▶ [DATA SEGMENT]:

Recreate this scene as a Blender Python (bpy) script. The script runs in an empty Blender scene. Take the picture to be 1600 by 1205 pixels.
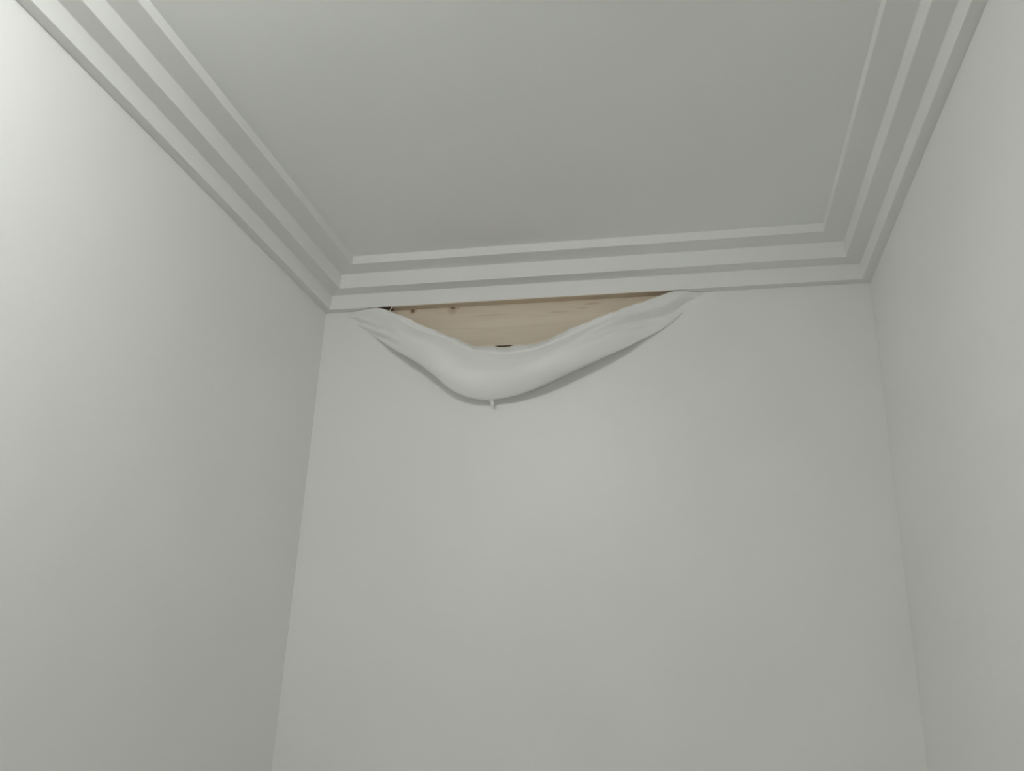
import bpy, bmesh, math, random
from mathutils import Vector, Matrix
random.seed(4)
S = bpy.context.scene
COL = S.collection

# ---------------------------------------------------------------- camera, world, exposure
D = 2.2            # distance from the camera to the back wall
EYE = 1.55         # camera height
cam_data = bpy.data.cameras.new('camera')
cam = bpy.data.objects.new('camera', cam_data)
COL.objects.link(cam)
cam_data.sensor_fit = 'HORIZONTAL'
cam_data.sensor_width = 36.0
cam_data.lens = 36.0 * 1320.77 / 1600.0
cam_data.clip_start = 0.02
_r = Vector((0.97819129, 0.20466077, 0.03543672))
_u = Vector((0.03568099, -0.3336496, 0.94202166))
_f = Vector((-0.20461833, 0.92021297, 0.33367564))
cam.matrix_world = Matrix(((_r.x, _u.x, -_f.x, 0.0), (_r.y, _u.y, -_f.y, 0.0),
                           (_r.z, _u.z, -_f.z, EYE), (0, 0, 0, 1)))
S.camera = cam

world = bpy.data.worlds.new('world')
S.world = world
world.use_nodes = True
world.node_tree.nodes['Background'].inputs[0].default_value = (0.02, 0.02, 0.02, 1)
world.node_tree.nodes['Background'].inputs[1].default_value = 1.0

S.view_settings.view_transform = 'Standard'
S.view_settings.look = 'None'
S.view_settings.exposure = 0.0
S.view_settings.gamma = 1.0
S.view_settings.use_curve_mapping = False
S.cycles.max_bounces = 10
S.cycles.diffuse_bounces = 9      # small white room: light is mostly interreflected

LAMP_POS = (-0.55, 0.36)        # ceiling lamp, ahead of the camera and above the frame
LAMP_STRENGTH = 55.0
LAMP_COLOR = (0.985, 1.0, 0.98)

# ---------------------------------------------------------------- room dimensions
XL, XR = -1.0826, 0.4882        # left and right walls
YB = -1.5                       # wall behind the camera
ZB = 2.6049                     # lower edge of the cornice
P = (0.0249, 0.0684, 0.1274)    # projections of the three cornice steps
H = (0.0469, 0.0939, 0.1201)    # heights of the three cornice steps
ZC = ZB + H[2]                  # ceiling

# ---------------------------------------------------------------- materials
def principled(name, color, rough=0.5, spec=0.5):
    m = bpy.data.materials.new(name)
    m.use_nodes = True
    b = m.node_tree.nodes['Principled BSDF']
    b.inputs['Base Color'].default_value = (*color, 1)
    b.inputs['Roughness'].default_value = rough
    b.inputs['Specular IOR Level'].default_value = spec
    return m, m.node_tree, b

def painted(name, color, rough, spec, tone=0.012):
    """Smooth paint with a faint cloudy unevenness of tone."""
    m, t, b = principled(name, color, rough, spec)
    co = t.nodes.new('ShaderNodeTexCoord')
    n1 = t.nodes.new('ShaderNodeTexNoise')
    n1.inputs['Scale'].default_value = 2.4
    n1.inputs['Detail'].default_value = 1
    t.links.new(co.outputs['Object'], n1.inputs['Vector'])
    r = t.nodes.new('ShaderNodeValToRGB')
    lo = [max(0, c - tone) for c in color]
    hi = [min(1, c + tone) for c in color]
    r.color_ramp.elements[0].position = 0.3
    r.color_ramp.elements[1].position = 0.7
    r.color_ramp.elements[0].color = (*lo, 1)
    r.color_ramp.elements[1].color = (*hi, 1)
    t.links.new(n1.outputs['Fac'], r.inputs['Fac'])
    t.links.new(r.outputs['Color'], b.inputs['Base Color'])
    return m

WALL = (0.865, 0.867, 0.850)
M_WALL = painted('wall_paint', WALL, 0.42, 0.5)
M_FILM = painted('paint_skin', WALL, 0.42, 0.5)
M_TRIM = painted('cornice_paint', (0.855, 0.86, 0.845), 0.5, 0.4)
M_CEIL = painted('ceiling_paint', (0.905, 0.912, 0.905), 0.6, 0.35)
M_EDGE, _, _ = principled('torn_edge_cream', (0.83, 0.78, 0.68), 0.7, 0.3)

def wood(name, c_lo, c_hi, knots, scale=1.0):
    m, t, b = principled(name, c_hi, 0.62, 0.3)
    co = t.nodes.new('ShaderNodeTexCoord')
    mp = t.nodes.new('ShaderNodeMapping')
    mp.inputs['Scale'].default_value = (1.6 * scale, 12 * scale, 26 * scale)
    t.links.new(co.outputs['Object'], mp.inputs['Vector'])
    n = t.nodes.new('ShaderNodeTexNoise')
    n.inputs['Scale'].default_value = 1.6
    n.inputs['Detail'].default_value = 6
    n.inputs['Roughness'].default_value = 0.6
    n.inputs['Distortion'].default_value = 0.7
    t.links.new(mp.outputs['Vector'], n.inputs['Vector'])
    r = t.nodes.new('ShaderNodeValToRGB')
    r.color_ramp.elements[0].position = 0.32
    r.color_ramp.elements[1].position = 0.62
    r.color_ramp.elements[0].color = (*c_lo, 1)
    r.color_ramp.elements[1].color = (*c_hi, 1)
    t.links.new(n.outputs['Fac'], r.inputs['Fac'])
    last = r.outputs['Color']
    for (kx, kz, rx, rz, col, amt) in knots:
        sub = t.nodes.new('ShaderNodeVectorMath'); sub.operation = 'SUBTRACT'
        sub.inputs[1].default_value = (kx, 0, kz)
        t.links.new(co.outputs['Object'], sub.inputs[0])
        mul = t.nodes.new('ShaderNodeVectorMath'); mul.operation = 'MULTIPLY'
        mul.inputs[1].default_value = (1 / rx, 0, 1 / rz)
        t.links.new(sub.outputs[0], mul.inputs[0])
        ln = t.nodes.new('ShaderNodeVectorMath'); ln.operation = 'LENGTH'
        t.links.new(mul.outputs[0], ln.inputs[0])
        mr = t.nodes.new('ShaderNodeMapRange'); mr.interpolation_type = 'SMOOTHSTEP'
        mr.inputs['From Min'].default_value = 0.35
        mr.inputs['From Max'].default_value = 1.15
        mr.inputs['To Min'].default_value = amt
        mr.inputs['To Max'].default_value = 0
        t.links.new(ln.outputs['Value'], mr.inputs['Value'])
        mx = t.nodes.new('ShaderNodeMixRGB')
        mx.inputs['Color2'].default_value = (*col, 1)
        t.links.new(mr.outputs[0], mx.inputs['Fac'])
        t.links.new(last, mx.inputs['Color1'])
        last = mx.outputs['Color']
    t.links.new(last, b.inputs['Base Color'])
    return m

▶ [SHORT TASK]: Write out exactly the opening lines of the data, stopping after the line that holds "ZC = ZB + H[2]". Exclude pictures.

▶ [COMPLETE OUTPUT]:
Recreate this scene as a Blender Python (bpy) script. The script runs in an empty Blender scene. Take the picture to be 1600 by 1205 pixels.
import bpy, bmesh, math, random
from mathutils import Vector, Matrix
random.seed(4)
S = bpy.context.scene
COL = S.collection

# ---------------------------------------------------------------- camera, world, exposure
D = 2.2            # distance from the camera to the back wall
EYE = 1.55         # camera height
cam_data = bpy.data.cameras.new('camera')
cam = bpy.data.objects.new('camera', cam_data)
COL.objects.link(cam)
cam_data.sensor_fit = 'HORIZONTAL'
cam_data.sensor_width = 36.0
cam_data.lens = 36.0 * 1320.77 / 1600.0
cam_data.clip_start = 0.02
_r = Vector((0.97819129, 0.20466077, 0.03543672))
_u = Vector((0.03568099, -0.3336496, 0.94202166))
_f = Vector((-0.20461833, 0.92021297, 0.33367564))
cam.matrix_world = Matrix(((_r.x, _u.x, -_f.x, 0.0), (_r.y, _u.y, -_f.y, 0.0),
                           (_r.z, _u.z, -_f.z, EYE), (0, 0, 0, 1)))
S.camera = cam

world = bpy.data.worlds.new('world')
S.world = world
world.use_nodes = True
world.node_tree.nodes['Background'].inputs[0].default_value = (0.02, 0.02, 0.02, 1)
world.node_tree.nodes['Background'].inputs[1].default_value = 1.0

S.view_settings.view_transform = 'Standard'
S.view_settings.look = 'None'
S.view_settings.exposure = 0.0
S.view_settings.gamma = 1.0
S.view_settings.use_curve_mapping = False
S.cycles.max_bounces = 10
S.cycles.diffuse_bounces = 9      # small white room: light is mostly interreflected

LAMP_POS = (-0.55, 0.36)        # ceiling lamp, ahead of the camera and above the frame
LAMP_STRENGTH = 55.0
LAMP_COLOR = (0.985, 1.0, 0.98)

# ---------------------------------------------------------------- room dimensions
XL, XR = -1.0826, 0.4882        # left and right walls
YB = -1.5                       # wall behind the camera
ZB = 2.6049                     # lower edge of the cornice
P = (0.0249, 0.0684, 0.1274)    # projections of the three cornice steps
H = (0.0469, 0.0939, 0.1201)    # heights of the three cornice steps
ZC = ZB + H[2]                  # ceiling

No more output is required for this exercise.